Whatever opinion you may have of advertising as an economic model, it’s a powerful industry that’s not going to pack up and go away. A mechanism for advertisers to accomplish their goals in a way that did not entail gathering a bunch of personal data would be a profound improvement to the Internet we have today, and so we’ve invested a significant amount of technical effort into trying to figure it out.

at the very end of that post, you get this, too:

Digital advertising is not going away, but the surveillance parts could actually go away if we get it right.
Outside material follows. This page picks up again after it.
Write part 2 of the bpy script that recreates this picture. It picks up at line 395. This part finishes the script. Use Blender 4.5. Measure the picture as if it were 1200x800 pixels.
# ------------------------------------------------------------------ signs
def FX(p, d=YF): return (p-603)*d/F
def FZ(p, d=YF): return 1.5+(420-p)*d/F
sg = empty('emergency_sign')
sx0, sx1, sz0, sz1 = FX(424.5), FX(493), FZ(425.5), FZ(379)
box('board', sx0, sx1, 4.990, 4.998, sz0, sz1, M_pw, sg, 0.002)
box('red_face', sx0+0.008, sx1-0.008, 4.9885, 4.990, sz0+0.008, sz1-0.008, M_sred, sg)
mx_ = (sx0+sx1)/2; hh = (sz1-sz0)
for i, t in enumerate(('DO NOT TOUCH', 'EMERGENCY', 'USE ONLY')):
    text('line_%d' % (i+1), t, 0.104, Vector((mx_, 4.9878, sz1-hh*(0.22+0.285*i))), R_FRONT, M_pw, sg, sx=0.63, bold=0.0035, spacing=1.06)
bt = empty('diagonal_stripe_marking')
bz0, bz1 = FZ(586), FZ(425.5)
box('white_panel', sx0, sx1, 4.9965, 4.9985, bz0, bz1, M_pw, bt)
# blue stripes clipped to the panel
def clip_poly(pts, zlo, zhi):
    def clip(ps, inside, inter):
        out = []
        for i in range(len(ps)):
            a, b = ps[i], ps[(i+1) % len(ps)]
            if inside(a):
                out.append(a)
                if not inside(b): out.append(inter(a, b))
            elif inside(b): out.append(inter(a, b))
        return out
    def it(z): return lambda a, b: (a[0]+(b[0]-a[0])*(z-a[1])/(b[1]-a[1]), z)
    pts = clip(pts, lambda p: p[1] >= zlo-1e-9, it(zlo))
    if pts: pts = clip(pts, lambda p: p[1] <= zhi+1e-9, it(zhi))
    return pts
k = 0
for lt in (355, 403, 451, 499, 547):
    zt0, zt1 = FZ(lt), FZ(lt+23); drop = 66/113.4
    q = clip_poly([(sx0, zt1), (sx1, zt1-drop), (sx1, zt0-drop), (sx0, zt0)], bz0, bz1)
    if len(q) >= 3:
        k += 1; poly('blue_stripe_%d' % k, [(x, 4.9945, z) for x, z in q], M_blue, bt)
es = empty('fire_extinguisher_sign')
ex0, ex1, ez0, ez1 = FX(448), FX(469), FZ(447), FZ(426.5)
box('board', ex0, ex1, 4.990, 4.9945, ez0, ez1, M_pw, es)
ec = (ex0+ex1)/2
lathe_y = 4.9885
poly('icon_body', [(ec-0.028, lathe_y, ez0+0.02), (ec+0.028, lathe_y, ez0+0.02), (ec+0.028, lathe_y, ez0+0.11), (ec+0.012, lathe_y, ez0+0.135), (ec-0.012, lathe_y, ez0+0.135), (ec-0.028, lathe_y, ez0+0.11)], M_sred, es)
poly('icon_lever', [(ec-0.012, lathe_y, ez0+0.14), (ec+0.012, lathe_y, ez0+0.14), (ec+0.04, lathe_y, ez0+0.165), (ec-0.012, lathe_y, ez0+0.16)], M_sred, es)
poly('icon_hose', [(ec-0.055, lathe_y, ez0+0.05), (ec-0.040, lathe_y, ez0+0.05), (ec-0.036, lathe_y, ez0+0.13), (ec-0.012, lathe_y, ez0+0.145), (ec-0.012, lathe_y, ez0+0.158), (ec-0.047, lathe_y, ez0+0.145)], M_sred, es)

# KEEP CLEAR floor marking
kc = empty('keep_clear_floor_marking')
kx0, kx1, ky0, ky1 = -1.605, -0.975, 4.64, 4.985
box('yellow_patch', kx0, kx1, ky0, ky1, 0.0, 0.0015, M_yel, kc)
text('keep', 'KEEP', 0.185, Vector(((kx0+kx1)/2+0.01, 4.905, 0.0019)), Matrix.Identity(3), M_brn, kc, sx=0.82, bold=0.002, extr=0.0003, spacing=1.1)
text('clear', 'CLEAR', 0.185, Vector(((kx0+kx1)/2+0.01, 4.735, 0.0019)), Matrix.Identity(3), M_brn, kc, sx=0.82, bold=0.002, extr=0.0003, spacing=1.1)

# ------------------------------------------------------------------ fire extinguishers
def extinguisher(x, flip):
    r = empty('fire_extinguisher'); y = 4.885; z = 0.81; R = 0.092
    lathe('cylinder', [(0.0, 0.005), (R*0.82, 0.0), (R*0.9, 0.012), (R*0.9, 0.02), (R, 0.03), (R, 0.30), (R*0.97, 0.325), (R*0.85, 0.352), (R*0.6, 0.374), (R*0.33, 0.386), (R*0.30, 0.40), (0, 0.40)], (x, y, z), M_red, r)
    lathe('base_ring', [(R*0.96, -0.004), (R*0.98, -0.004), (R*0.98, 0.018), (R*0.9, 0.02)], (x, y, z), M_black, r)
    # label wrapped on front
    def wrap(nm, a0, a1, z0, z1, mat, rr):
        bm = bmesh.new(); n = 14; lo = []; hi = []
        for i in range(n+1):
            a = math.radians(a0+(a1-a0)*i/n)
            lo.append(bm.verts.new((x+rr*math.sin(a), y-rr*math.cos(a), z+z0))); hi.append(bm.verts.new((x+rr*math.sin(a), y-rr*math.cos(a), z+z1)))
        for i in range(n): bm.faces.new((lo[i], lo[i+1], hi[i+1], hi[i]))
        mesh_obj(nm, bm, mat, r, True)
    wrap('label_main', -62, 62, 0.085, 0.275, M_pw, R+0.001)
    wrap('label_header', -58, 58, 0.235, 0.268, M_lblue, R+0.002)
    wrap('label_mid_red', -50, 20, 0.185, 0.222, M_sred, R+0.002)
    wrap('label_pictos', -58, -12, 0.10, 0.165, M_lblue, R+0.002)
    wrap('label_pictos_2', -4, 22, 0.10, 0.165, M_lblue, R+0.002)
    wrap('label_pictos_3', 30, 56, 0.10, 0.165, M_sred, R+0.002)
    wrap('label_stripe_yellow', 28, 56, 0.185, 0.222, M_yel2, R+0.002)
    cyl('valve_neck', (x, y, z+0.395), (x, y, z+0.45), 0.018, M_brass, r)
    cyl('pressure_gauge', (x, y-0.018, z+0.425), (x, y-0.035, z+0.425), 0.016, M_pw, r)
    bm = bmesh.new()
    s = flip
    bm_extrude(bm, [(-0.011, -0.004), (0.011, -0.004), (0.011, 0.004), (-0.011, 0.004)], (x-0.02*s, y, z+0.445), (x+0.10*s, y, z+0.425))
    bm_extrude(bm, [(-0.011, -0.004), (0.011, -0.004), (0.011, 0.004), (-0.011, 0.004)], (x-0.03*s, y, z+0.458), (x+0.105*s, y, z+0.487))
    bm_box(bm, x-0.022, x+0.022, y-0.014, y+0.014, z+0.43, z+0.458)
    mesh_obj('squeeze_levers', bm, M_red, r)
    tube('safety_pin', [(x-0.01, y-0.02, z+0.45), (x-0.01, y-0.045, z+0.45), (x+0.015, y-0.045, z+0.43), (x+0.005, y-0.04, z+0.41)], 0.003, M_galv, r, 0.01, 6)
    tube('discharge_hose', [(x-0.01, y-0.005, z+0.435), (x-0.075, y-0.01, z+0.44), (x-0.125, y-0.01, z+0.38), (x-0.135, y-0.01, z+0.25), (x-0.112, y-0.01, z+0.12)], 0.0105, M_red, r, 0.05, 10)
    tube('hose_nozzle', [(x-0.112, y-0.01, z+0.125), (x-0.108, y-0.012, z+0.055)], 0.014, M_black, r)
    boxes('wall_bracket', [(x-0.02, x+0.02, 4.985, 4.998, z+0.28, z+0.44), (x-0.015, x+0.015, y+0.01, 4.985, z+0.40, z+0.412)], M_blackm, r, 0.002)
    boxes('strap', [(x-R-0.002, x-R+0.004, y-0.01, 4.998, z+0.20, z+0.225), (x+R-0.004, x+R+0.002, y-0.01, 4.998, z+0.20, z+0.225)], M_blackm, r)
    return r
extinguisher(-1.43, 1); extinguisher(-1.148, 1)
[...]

A truly private attribution mechanism would make it viable for businesses to stop tracking people, and enable browsers and regulators to clamp down much more aggressively on those that continue to do so.

this is pretty clearly the guy saying what i and @nic-hartley are saying; it's a political gambit and the goal is anti-surveillance. you're presenting the quote in a way that makes it look like he's announcing "The Big New Partnership With Every Single Adtech Firm to Track You More".

"this has good intentions but it's not likely to work" is a perfectly reasonable opinion. "this is not about protecting privacy, it is about doing what adtech wants" is misinformation, and you're spreading it like misinformation.

i'm not convinced you're trying having a good faith and well informed discussion anymore. you bring up some good points, but what the fuck are you doing taking quotes out of context from reddit threads.

it's a political gambit and the goal is anti-surveillance. you're presenting the quote in a way that makes it look like he's announcing "The Big New Partnership With Every Single Adtech Firm to Track You More".

You're basically arguing interpretations. You think this is a political gambit with anti-tracking goals, fine. I think this is "if we throw our users' pinky finger to the advertisers, maybe they'll like us more".